The resulting musical journey took three years to complete — traversing a new relationship rife with doubts, lies, and infidelity, exploring new collaborations (with musicians Geoff Keezer, Larry Goldings, Stu Mindeman, Josh Johnson, and Alan Ferber), traveling abroad, endless questions, new compositions, risks… In the end, internalizing the idea that “A forest never grows, higher than the depths it knows // The warmth of sunlight comes and goes, but beauty only grows, When It Rains.”

“Thirsty Ghost” explores that honest, messy, beautiful place of hunger, thirst, wanting more – more connection, more transparency, a more whole hearted experience that occurs when we address the lessons that come with taking a deep look at adulthood. Through a series of new instrumental colors (including rhythm section, rhodes/organ, bass clarinet, alto sax, and trombone, percussion, and background vocals), some very special guests (Kurt Elling, Larry Goldings), new original material, contemporary covers (Stevie Wonder, Dolly Parton, Sam Smith), and jazz standards, my hope is that my audience will see their own whole hearted experiences reflected in this music – the light AND the dark.

Track Listing:

1. Lonely Hours (Hy Glaser)
2. Never Will I Marry (Frank Loesser)
3. Not The Only One (Sam Smith/James Napier)
4. Easy Love (Larry Goldings/Sara Gazarek)
5. I Get Along Without You Very Well (Hoagy Carmichael)
6. I Believe When I Fall In Love (Stevie Wonder)
7. Jolene (Dolly Parton)
8. Gaslight District (Larry Goldings/Sara Gazarek)
9. Riverman/River (Nick Drake/Sara Teasdale)
10. Intro: Chrysalis (Alex Boneham)
11. Cocoon (Bjork)
12. Distant Storm (Brad Mehldau/Sara Gazarek)

Personnel:

Sara Gazarek: vocals

Stu Mindeman: piano (1, 4-7, 11), Rhodes (2, 3, 8, 10)

Alex Boneham: bass

Christian Euman: drums (1-8, 10, 11)

Josh Johnson: alto saxophone (1-3, 5, 8, 10, 11)

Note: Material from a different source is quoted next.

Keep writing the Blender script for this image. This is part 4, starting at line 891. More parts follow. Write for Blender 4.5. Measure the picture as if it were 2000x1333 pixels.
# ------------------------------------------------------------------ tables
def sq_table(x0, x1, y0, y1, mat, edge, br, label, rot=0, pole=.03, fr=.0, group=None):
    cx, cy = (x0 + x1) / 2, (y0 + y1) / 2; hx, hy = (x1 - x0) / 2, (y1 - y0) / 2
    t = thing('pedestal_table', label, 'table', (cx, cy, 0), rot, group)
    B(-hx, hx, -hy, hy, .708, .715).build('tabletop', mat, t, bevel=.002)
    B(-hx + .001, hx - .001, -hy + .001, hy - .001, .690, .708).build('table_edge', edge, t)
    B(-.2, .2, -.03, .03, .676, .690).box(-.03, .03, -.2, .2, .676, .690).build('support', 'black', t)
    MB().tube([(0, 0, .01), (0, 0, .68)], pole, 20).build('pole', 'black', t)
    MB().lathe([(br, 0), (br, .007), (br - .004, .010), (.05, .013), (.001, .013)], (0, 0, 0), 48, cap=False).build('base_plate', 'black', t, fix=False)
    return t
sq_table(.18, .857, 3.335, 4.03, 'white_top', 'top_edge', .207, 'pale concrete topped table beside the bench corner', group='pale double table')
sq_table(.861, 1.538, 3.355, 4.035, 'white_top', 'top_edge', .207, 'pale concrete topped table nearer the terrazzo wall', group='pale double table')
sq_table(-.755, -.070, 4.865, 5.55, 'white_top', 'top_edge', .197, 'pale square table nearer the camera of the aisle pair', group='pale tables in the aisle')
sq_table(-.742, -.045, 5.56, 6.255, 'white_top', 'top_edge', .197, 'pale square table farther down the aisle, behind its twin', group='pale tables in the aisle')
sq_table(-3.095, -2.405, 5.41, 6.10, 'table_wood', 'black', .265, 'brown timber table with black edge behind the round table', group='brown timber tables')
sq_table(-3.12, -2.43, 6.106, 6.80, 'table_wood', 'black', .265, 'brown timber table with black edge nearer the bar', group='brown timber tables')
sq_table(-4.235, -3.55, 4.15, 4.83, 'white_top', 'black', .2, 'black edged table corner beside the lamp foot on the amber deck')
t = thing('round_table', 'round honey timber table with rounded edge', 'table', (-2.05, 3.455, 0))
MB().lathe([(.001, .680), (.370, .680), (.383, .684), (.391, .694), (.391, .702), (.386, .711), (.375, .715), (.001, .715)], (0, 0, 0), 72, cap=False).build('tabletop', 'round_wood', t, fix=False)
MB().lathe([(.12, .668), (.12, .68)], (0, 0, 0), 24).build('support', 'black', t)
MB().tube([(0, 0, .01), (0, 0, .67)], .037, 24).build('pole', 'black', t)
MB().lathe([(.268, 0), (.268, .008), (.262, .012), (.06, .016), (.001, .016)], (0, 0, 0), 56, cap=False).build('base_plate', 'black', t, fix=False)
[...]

Danny Janklow: alto saxofone (7)

Ido Meshulam: trombone (2, 3, 5, 7, 8, 11)

Brian Walsh: bass clarinet (2, 3, 5, 7, 8)

Erin Bentlage: background vocals (3, 5, 7, 11)

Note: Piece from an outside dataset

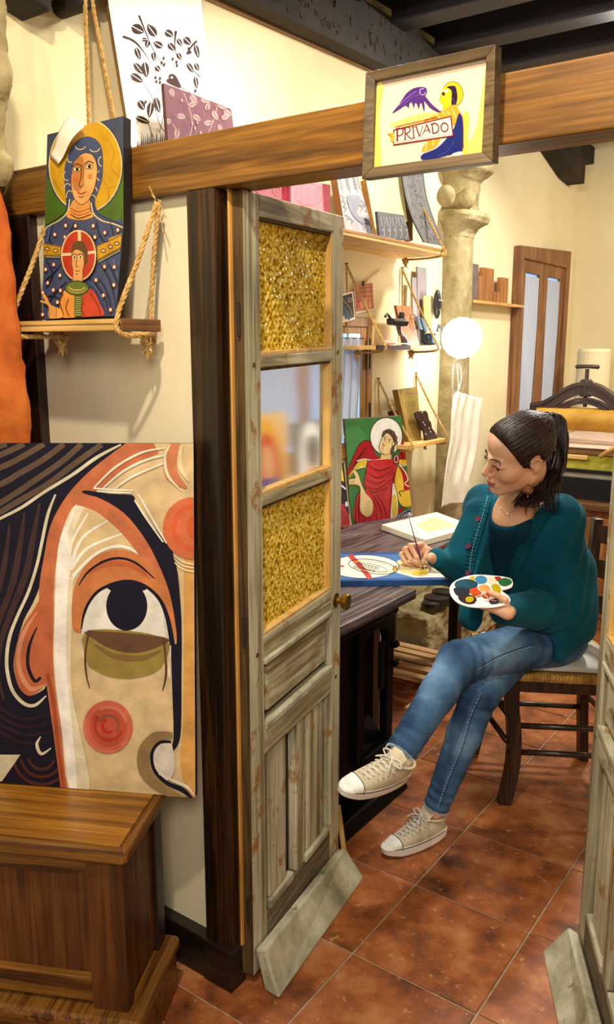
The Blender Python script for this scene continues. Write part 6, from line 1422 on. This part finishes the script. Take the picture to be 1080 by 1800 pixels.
for s_ in (-1, 1):
    pts = [onhead((s_*x, .095, z), .0008) for x, z in ((.019,-.003),(.025,-.0065),(.033,-.0080),(.041,-.0060),(.047,-.001))]
    pts = cr([tuple(p) for p in pts], 4); mb.tube(pts, [.0005]+[.0011]*(len(pts)-2)+[.0005], 6)
    for k in range(2, len(pts)-1): 
        p = Vector(pts[k]); mb.tube([p, p+Vector(HM@np.array([s_*.001,.005,-.0045]))], [.0005,.0002], 4)
mb.build('eyelash', flat('#140a08'), wo)
# ---- hair: scalp cap, combed strands, ponytail
TIE = np.array([0,-.088,.082])
def hair_field(P):
    p = toh(P); ax_ = np.abs(p[...,0]); q = np.stack([ax_, p[...,1], p[...,2]], -1)
    d = s_ell(p, (0,-.016,.033), (.0785,.0965,.0895)); d = smin(d, s_ell(p, (0,.036,.052), (.0585,.052,.052)), .03)
    d = smin(d, s_ell(p, (0,-.082,.076), (.020,.018,.018)), .03)
    v = p-TIE.astype(np.float32); ang = np.arctan2(v[...,0], v[...,2]+.25*v[...,1])
    d = d-.0011*np.sin(ang*34)-.0008*np.sin(ang*61+1)
    # hairline: cut away the face
    cut = (p[...,1]*.80+ -.60*(p[...,2]-.02))-(.026)       # >0 means face side
    cut2 = smax(p[...,1]-.072, .0*ax_-10, .01)
    front = smax(p[...,1]*.55-(p[...,2]-.075)*.83-.012, -(.004-p[...,1])*1.0-.006, .012)
    d = smax(d, np.minimum(.0, 0)+ (p[...,1]-(.046+.50*(p[...,2]-.030)+.0*ax_)) , .006)
    d = smax(d, -(p[...,2]+.030+.25*p[...,1]) , .010)
    d = smax(d, -s_ell(q, (.080,-.012,-.004), (.022,.022,.034)), .004)
    return d
V5, F5 = iso(hair_field, HO-.17, HO+.17, .003)
cap_ = nmesh('hair_cap', [(V5,F5)], M_hair, wo)
Bc = bvh(V5, F5)
mb = MB(); tie_w = fromh(TIE)
rngh = random.Random(3)
starts = []
for k in range(190):
    a = rngh.uniform(-1.35, 1.35); s_ = a/1.35
    x = .074*math.sin(a); 
    if abs(s_) < .55: z = .090-.012*abs(s_)*2; y = .046+.50*(z-.030)
    else: t = (abs(s_)-.55)/.45; z = .078-.10*t; y = .046+.50*(z-.030)-.015*t
    starts.append((x, y, z))
for st0_ in starts:
    a = np.array(st0_); b_ = TIE+np.array([rngh.uniform(-.012,.012), rngh.uniform(-.004,.008), rngh.uniform(-.010,.010)]); P_ = []; n = 11
    for i in range(n):
        t = i/(n-1); p = a*(1-t)+b_*t; p = p+np.array([0,0,.0])
        w_ = fromh(p+ (p-np.array([0,-.01,.02]))*.25*math.sin(math.pi*t)); loc, nr, ii, dd = Bc.find_nearest(Vector(w_))
        P_.append(loc+(loc-Vector(HO)).normalized()*.0006)
    r0 = rngh.uniform(.0009,.0018); mb.tube(P_, [r0*.4]+[r0]*(n-2)+[r0*.7], 5)
mb.build('combed_hair', M_hair, wo, smooth=True)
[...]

Michael Mayo: background vocals (3, 5)

Keita Ogawa: percussion (2)

Aaron Serfaty: percussion (5)

Larry Goldings: organ (7)

Special Guest

Kurt Elling: voice (11)

Recorded August 20 – 23, 2018, at Jim Henson Recording, Los Angleles, CA

Producer: Sara Gazarek

Recorded and Mixed by Helik Hadar

Mastering Engineer: Bernie Grundman, Los Angeles, CA

Photography: Shervin Lainez

Artwork: Julian Montague

Review:

The profusion of exceptional jazz singers who’ve come into their own since 2010 shouldn’t obscure the stellar vocalists who emerged in the 21st century’s first decade. For the most part their rise hasn’t been as dramatic as the Salvant-Swiftians, but creative growth in jazz is a long game, and Sara Gazarek is playing to win. A standout talent as a teenager in Seattle, she’s lived in Los Angeles since 2000, building a sterling reputation with her keen intelligence and bright, clear, fine-grained tone.

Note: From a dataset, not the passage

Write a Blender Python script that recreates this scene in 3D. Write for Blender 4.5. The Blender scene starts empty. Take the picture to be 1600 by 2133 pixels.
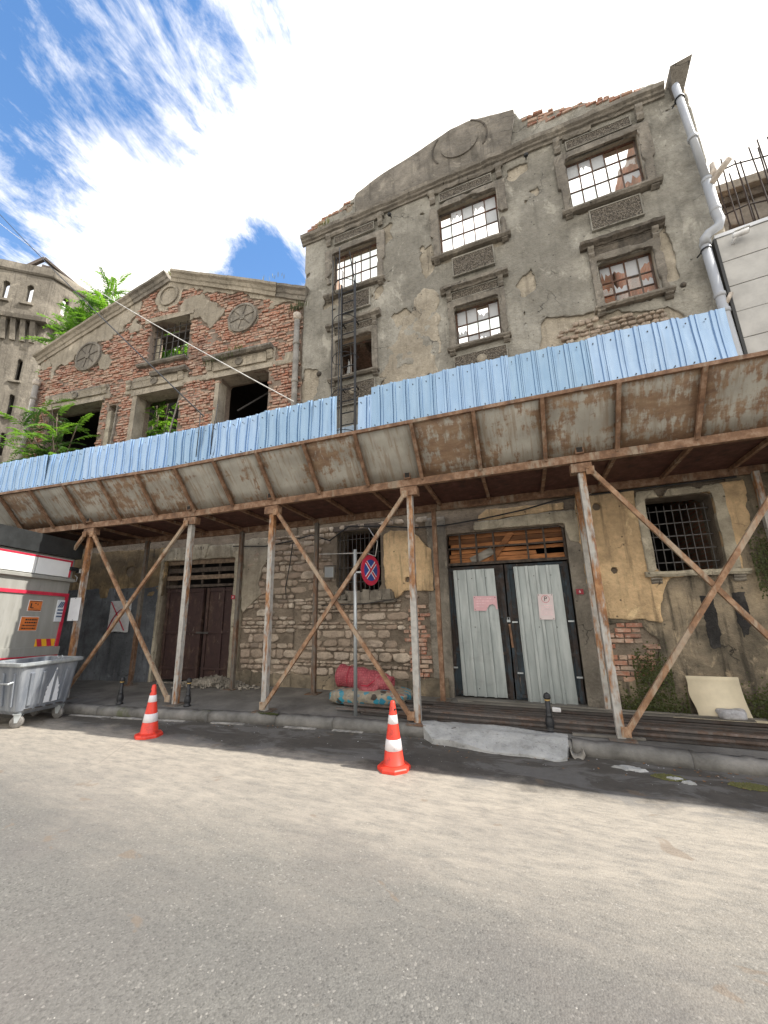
import bpy, bmesh, math, random
import numpy as np
from mathutils import Vector, Matrix, Euler
R = math.radians
rnd = random.Random(7)
scene = bpy.context.scene
col = scene.collection
PI = math.pi

# ------------------------------------------------------------------ camera
cam_d = bpy.data.cameras.new('camera')
cam = bpy.data.objects.new('camera', cam_d); col.objects.link(cam)
th, ro, ya = R(13.75), R(-1.16), R(-21.86)
Fv = Vector((math.sin(ya)*math.cos(th), math.cos(ya)*math.cos(th), math.sin(th)))
rv = Vector((math.cos(ya), -math.sin(ya), 0)); uv = rv.cross(Fv)
r2 = rv*math.cos(ro)+uv*math.sin(ro); u2 = -rv*math.sin(ro)+uv*math.cos(ro)
M = Matrix((r2, u2, -Fv)).transposed().to_4x4(); M.translation = (0, 0, 1.65)
cam.matrix_world = M
cam_d.sensor_fit = 'VERTICAL'; cam_d.sensor_height = 36; cam_d.lens = 810/2133*36
cam_d.clip_start = .05; cam_d.clip_end = 3000
scene.camera = cam

# ------------------------------------------------------------------ sun, sky, exposure
SUN = Vector((.85, .17, 1)).normalized()
sd = bpy.data.lights.new('sun', 'SUN'); sd.energy = 4.6; sd.angle = R(.5); sd.color = (1, .955, .89)
so = bpy.data.objects.new('sun', sd); col.objects.link(so)
so.rotation_euler = SUN.to_track_quat('Z', 'Y').to_euler()
world = bpy.data.worlds.new('World'); scene.world = world; world.use_nodes = True
wt = world.node_tree; wt.nodes.clear()
def wn(t, **k):
    n = wt.nodes.new(t)
    for a, b in k.items(): setattr(n, a, b)
    return n
wl = wt.links.new
sky = wn('ShaderNodeTexSky', sky_type='NISHITA', sun_disc=False)
sky.sun_elevation = math.asin(SUN.z); sky.sun_rotation = math.atan2(SUN.x, SUN.y)
sky.air_density = 1.15; sky.dust_density = .6; sky.ozone_density = 2.2
def wmath(op, a, b=None, clamp=False):
    n = wn('ShaderNodeMath', operation=op, use_clamp=clamp)
    for i, v in enumerate((a, b)):
        if v is None: continue
        if isinstance(v, (int, float)): n.inputs[i].default_value = v
        else: wl(v, n.inputs[i])
    return n.outputs[0]
tc = wn('ShaderNodeTexCoord')
sep = wn('ShaderNodeSeparateXYZ'); wl(tc.outputs['Generated'], sep.inputs[0])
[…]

Impressive on every level, her self-produced album Thirsty Ghost distills everything appealing about Gazarek into an intense and heady brew. It’s a major work that’s less concerned about making a jazz statement than delving into treacherous emotional terrain. She co-arranged many of the tracks with Stu Mindeman, who plays piano and Rhodes on the majority of the songs (Josh Johnson, Larry Goldings, Alex Boneham, and Geoff Keezer also contribute arrangements). Each piece features bespoke instrumentation, and what’s consistently enthralling about the album is the way Gazarek sets the songs in conversation with each other, creating an evolving dialectic about loneliness and desire, self-deception, and hard-won self-knowledge.

The album opens with a bracing blast of alienation, moving from the keenly observed “Lonely Hours” to the abject rejection of “Never Will I Marry.” Gazarek lays bare the epic self-deception of Stevie Wonder’s “I Believe When I Fall in Love,” then offers a frightening invocation of Dolly Parton’s romantic foe “Jolene.” She closes with the extraordinary “Distant Storm,” which features her lyric for Brad Mehldau’s “When It Rains.” Joined by Kurt Elling, who also wrote the liner notes, Gazarek doesn’t offer satisfying synthesis as much as embracing succor, as if the thirsty ghost has finally been sated, at least for the moment.